Over the past several years, there has been a lot of buzz about employer-owned life-insurance policies because there have been some recent tax-law changes. The general tax rule is that premiums for life insurance, where the company is the beneficiary, are not deductible. Premiums on policies where the employee names a family member as beneficiary are a taxable fringe benefit.

This benefit is includable in their W-2 and deducted as an employee benefit on the company’s tax return. Generally, life-insurance proceeds are not considered taxable income if collected upon death. However, if the policy is surrendered early, then the proceeds are taxable to the extent they exceed the premiums paid. Corporations must also consider any AMT preferences regarding life insurance in their ACE calculation.

The IRS has instituted new rules on documentation and reporting of employer-owned life insurance policies issued after Aug. 17, 2006. Here are some of the specifics:


Documentation

• Notice and consent requirements must be completed before the contract is issued.
• The employee must be notified in writing that the employer intends to insure the employee’s life. The notification must state the maximum face amount of the life-insurance contract to be issued.
• The employee must provide written consent to being insured and acknowledge that such coverage may continue if the employee were to terminate employment.
• The employee must be made aware that the employer will be a beneficiary of any proceeds paid under the terms of the contract. Usually this consent is prepared by the insurance agent, but it is important that a company retain a copy in its files.

Reporting

The IRS has issued Form 8925, Report of Employer-owned Life Insurance Contracts, which is now required to be filed with the employer’s business tax return. Information required for Form 8925 (on policies issued after Aug. 17, 2007) includes:

• Total employees;
• The number of employees with employer-owned life insurance contracts (with ‘employees’ including common-law employees, officers, directors, and highly compensated employees);
• The total value of all employer-owned life insurance contracts; and
• The number of contracts that do not have employee consent.

It is imperative that companies make their tax preparer aware of the existence of any of these policies. Proper completion of the documentation and reporting process is required to ensure that any death proceeds of an employer-owned life-insurance contract are received income-tax free.

Failure to comply with the mandated documentation and reporting requirements could result in the proceeds from these contracts, in excess of premiums, being considered taxable income, and the increase in taxes could be severely detrimental to the company, negating the original intent of supplemental funding.

Your tax advisor should be able to help you ensure that you have adhered to all of the necessary requirements, and also assist with any prior filings which may be required if information had been inadvertently omitted from prior-year tax returns.

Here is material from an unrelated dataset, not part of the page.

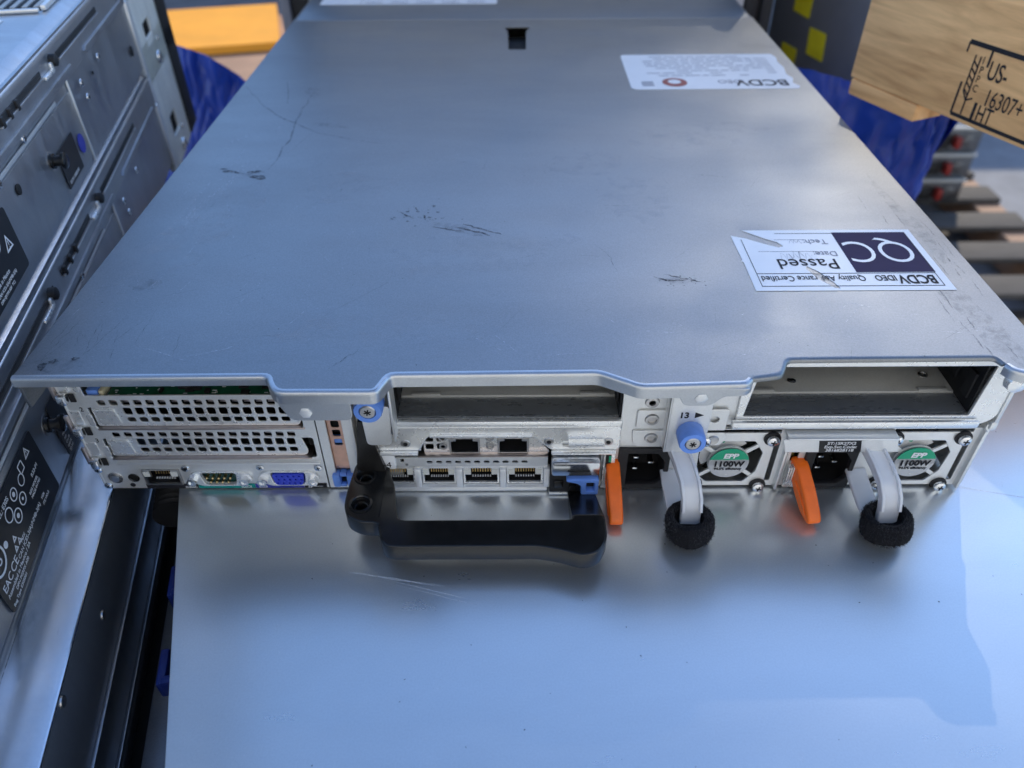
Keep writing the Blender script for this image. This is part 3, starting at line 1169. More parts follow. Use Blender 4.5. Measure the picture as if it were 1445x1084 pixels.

Companies may also enter into life-insurance contracts called split-dollar life-insurance arrangements. These contracts are usually for specific employees, particularly higher-level employees, where this arrangement becomes part of the overall compensation package. The employee is generally the policy owner, and the company will generally pay the premiums for such policies.

In this instance, the employee chooses their beneficiary. The tax rules around recognizing the expense and benefits of these policies changed for policies issued after Sept. 17, 2003.

There are two different calculations required for taxing split-dollar life-insurance arrangements: an economic-benefit approach and a loan approach. If the employer pays the premiums, the premium payments are treated as a loan, with interest accruing until repaid at death or surrender.

The economic benefit arises from the employee’s interest in the current life-insurance protection. The nuances of these approaches can get complex, but a trusted tax advisor or insurance agent can assist with the details of these arrangements.

If a company is considering the purchase of life insurance for its employees, for any of the varied reasons, they should take the time to consult with their insurance agent and tax preparer to ensure the contracts are structured for maximum tax effectiveness.